▶ Supplied material:
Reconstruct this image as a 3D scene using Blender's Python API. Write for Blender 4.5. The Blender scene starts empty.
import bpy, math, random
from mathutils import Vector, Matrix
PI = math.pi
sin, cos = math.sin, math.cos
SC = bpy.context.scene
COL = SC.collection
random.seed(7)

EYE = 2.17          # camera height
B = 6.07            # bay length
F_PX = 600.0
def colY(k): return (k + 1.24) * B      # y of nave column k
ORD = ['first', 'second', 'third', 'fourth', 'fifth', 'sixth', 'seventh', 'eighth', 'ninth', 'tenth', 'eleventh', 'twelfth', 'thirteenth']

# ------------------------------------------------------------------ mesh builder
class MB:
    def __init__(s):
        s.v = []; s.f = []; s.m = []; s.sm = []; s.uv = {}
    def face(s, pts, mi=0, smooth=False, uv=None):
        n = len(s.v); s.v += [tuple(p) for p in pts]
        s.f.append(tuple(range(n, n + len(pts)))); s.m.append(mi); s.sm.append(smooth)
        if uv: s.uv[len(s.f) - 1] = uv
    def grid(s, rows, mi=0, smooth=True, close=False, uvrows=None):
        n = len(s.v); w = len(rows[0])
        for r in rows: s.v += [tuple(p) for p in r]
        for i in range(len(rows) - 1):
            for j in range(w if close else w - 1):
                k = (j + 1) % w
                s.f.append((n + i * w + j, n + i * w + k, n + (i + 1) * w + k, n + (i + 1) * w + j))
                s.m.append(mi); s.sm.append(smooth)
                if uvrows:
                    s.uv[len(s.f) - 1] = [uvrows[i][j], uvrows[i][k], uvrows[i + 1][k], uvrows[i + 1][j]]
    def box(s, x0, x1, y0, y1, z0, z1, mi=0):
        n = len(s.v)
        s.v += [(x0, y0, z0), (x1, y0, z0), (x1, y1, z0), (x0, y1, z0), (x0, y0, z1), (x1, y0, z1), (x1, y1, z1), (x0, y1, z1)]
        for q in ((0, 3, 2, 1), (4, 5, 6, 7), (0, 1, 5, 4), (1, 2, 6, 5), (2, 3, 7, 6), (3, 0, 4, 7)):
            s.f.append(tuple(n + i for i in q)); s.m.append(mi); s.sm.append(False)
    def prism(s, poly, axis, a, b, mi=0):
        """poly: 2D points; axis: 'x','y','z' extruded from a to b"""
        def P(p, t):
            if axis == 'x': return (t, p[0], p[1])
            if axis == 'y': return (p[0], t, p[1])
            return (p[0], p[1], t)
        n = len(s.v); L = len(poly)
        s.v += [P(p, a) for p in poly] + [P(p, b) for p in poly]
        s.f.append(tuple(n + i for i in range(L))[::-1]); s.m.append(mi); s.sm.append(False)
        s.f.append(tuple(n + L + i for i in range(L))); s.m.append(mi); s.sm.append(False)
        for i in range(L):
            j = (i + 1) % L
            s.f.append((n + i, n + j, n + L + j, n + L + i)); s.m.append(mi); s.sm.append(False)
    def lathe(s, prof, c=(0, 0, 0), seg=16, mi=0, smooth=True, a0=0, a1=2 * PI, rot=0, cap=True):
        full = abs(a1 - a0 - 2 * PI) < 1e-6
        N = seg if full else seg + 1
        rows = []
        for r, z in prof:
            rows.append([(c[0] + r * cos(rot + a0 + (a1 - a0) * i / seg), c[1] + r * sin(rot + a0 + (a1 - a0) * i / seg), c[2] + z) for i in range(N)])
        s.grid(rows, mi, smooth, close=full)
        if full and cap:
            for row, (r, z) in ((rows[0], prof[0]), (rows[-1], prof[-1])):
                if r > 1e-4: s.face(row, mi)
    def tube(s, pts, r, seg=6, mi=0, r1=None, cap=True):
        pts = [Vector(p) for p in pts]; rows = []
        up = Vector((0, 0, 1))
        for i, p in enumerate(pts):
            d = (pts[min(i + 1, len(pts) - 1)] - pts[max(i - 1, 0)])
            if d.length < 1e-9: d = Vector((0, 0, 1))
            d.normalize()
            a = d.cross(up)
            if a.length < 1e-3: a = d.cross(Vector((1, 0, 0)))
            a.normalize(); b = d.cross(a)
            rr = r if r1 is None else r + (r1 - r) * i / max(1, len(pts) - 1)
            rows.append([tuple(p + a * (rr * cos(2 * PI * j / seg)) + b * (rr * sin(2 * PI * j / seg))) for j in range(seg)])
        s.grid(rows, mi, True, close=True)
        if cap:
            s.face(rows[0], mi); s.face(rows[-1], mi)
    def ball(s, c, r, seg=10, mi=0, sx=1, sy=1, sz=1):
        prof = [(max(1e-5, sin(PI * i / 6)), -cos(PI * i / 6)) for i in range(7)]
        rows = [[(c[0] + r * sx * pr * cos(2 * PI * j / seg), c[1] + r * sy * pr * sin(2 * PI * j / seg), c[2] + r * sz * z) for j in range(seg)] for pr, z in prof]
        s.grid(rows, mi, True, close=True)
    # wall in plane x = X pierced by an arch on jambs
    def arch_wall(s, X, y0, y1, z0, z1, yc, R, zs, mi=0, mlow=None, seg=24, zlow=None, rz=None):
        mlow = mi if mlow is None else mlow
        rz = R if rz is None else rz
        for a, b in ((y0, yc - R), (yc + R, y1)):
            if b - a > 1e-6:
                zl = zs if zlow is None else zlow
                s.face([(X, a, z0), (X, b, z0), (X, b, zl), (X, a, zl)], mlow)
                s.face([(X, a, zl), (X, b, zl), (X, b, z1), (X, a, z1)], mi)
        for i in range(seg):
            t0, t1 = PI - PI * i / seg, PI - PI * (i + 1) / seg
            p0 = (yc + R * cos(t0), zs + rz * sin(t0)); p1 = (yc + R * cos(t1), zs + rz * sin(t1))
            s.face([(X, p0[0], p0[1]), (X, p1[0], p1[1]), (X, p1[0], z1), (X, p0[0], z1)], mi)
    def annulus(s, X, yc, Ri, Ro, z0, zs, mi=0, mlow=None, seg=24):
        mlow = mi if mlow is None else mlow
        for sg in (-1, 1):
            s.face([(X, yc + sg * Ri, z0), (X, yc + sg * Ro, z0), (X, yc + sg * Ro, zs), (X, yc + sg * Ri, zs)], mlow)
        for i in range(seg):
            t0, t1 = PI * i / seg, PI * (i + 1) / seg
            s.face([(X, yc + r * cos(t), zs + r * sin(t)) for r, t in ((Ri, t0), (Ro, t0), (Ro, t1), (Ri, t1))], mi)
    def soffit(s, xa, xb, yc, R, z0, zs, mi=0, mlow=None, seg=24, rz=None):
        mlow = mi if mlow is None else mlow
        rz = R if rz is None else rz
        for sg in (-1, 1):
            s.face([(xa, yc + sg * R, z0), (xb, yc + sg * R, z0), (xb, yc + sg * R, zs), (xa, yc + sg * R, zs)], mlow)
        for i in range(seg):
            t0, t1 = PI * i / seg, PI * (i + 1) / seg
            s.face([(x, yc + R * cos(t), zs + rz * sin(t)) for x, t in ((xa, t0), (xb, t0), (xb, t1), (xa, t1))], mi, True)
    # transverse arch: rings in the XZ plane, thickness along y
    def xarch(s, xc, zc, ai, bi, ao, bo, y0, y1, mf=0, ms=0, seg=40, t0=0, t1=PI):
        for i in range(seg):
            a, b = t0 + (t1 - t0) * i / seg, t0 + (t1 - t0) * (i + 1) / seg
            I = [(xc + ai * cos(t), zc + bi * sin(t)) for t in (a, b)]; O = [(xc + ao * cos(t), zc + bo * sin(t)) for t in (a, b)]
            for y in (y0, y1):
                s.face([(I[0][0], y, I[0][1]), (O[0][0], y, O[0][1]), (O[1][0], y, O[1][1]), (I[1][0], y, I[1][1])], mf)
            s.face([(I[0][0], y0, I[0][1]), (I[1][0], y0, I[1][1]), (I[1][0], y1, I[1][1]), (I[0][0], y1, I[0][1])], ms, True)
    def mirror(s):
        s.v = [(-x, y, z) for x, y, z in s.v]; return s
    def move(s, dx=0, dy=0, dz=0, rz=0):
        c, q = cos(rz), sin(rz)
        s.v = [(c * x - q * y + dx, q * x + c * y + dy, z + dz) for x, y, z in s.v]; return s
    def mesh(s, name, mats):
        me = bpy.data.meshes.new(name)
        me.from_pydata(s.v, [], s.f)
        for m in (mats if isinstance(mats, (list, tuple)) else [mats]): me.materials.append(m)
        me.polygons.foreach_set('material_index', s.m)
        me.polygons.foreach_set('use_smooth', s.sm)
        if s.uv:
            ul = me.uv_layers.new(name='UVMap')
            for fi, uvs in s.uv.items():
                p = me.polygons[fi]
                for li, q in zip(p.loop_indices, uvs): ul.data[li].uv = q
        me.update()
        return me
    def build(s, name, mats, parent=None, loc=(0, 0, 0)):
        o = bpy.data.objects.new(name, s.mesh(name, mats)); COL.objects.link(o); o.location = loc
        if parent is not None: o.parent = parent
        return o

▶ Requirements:
Set down the lines above as they stand, starting with the first line and ending with the line that contains "random.seed(7)".

▶ Result of this task:
Reconstruct this image as a 3D scene using Blender's Python API. Write for Blender 4.5. The Blender scene starts empty.
import bpy, math, random
from mathutils import Vector, Matrix
PI = math.pi
sin, cos = math.sin, math.cos
SC = bpy.context.scene
COL = SC.collection
random.seed(7)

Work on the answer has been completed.